A personal reference, by definition, is someone with whom a candidate for employment has never worked. It’s a sixth-grade teacher, or a scoutmaster, or somebody on the candidate’s bowling team.  From the standpoint of reference checking for employment purposes, personal references are a complete waste of time.  What, after all, could the candidate’s sixth grade teacher have to say about the candidate’s management style on the job?  What would the local Brownie troop leader know about the candidate’s career development needs?  The answer: nothing!

Employers, therefore, should insist that every candidate for employment provide business or professional references.  They include people the candidate has actually worked with on a day-to-day basis for at least six months, preferably longer, within the last five to seven years.

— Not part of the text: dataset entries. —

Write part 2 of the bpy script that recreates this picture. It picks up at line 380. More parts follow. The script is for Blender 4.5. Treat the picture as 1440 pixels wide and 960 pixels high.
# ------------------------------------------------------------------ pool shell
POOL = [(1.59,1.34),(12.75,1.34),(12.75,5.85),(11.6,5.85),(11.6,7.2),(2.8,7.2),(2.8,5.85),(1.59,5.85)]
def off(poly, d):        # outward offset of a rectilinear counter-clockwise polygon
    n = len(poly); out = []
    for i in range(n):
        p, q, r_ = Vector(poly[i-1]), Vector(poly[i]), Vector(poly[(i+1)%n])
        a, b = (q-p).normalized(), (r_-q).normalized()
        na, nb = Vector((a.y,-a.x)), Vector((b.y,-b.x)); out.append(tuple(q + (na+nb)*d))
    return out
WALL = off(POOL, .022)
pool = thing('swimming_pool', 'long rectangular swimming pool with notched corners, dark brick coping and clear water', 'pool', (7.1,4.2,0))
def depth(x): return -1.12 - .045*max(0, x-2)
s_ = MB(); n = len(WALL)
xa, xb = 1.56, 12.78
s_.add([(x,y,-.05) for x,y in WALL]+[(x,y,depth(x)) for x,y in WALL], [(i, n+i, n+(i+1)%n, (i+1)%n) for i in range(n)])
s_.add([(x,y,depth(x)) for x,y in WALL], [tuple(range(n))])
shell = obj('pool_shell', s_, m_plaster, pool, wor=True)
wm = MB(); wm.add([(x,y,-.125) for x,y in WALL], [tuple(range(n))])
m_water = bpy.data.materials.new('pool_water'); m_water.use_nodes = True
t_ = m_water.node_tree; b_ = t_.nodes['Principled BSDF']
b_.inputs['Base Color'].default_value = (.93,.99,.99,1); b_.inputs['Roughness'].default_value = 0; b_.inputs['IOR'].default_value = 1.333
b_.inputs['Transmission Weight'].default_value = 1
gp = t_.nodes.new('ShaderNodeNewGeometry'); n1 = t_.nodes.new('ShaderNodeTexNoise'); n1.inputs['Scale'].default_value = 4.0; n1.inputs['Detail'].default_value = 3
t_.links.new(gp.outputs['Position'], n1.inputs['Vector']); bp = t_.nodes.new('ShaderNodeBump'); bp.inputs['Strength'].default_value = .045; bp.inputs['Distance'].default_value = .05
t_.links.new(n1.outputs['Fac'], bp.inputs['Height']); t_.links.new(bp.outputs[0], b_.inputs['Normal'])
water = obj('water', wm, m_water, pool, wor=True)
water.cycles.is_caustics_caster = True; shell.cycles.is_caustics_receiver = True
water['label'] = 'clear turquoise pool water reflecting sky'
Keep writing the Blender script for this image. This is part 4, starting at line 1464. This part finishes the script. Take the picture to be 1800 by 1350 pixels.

It should be pointed out that many times a candidate will provide the names of references two or three levels removed from the candidate’s day-to-day work environment.  While it may be nice that the President of the company has agreed to be a reference for the candidate whose job is six levels down on the organization chart, the President will probably know next to nothing about the candidate’s actual job performance.  If there are too many levels of organizational structure between the candidate and the reference, the prospective employer might as well be talking to the candidate’s sixth-grade teacher.  That’s why prospective employers should ask a candidate for employment to provide – specifically – the names and job titles of at least three people he or she has actually worked with – and express permission to talk with them.

Finally, it’s very important for employers to realize that they are in charge of the employment process – and that includes asking job seekers to provide the type of references the prospective employer wants, not the type of references the prospective employee wants the employer to have!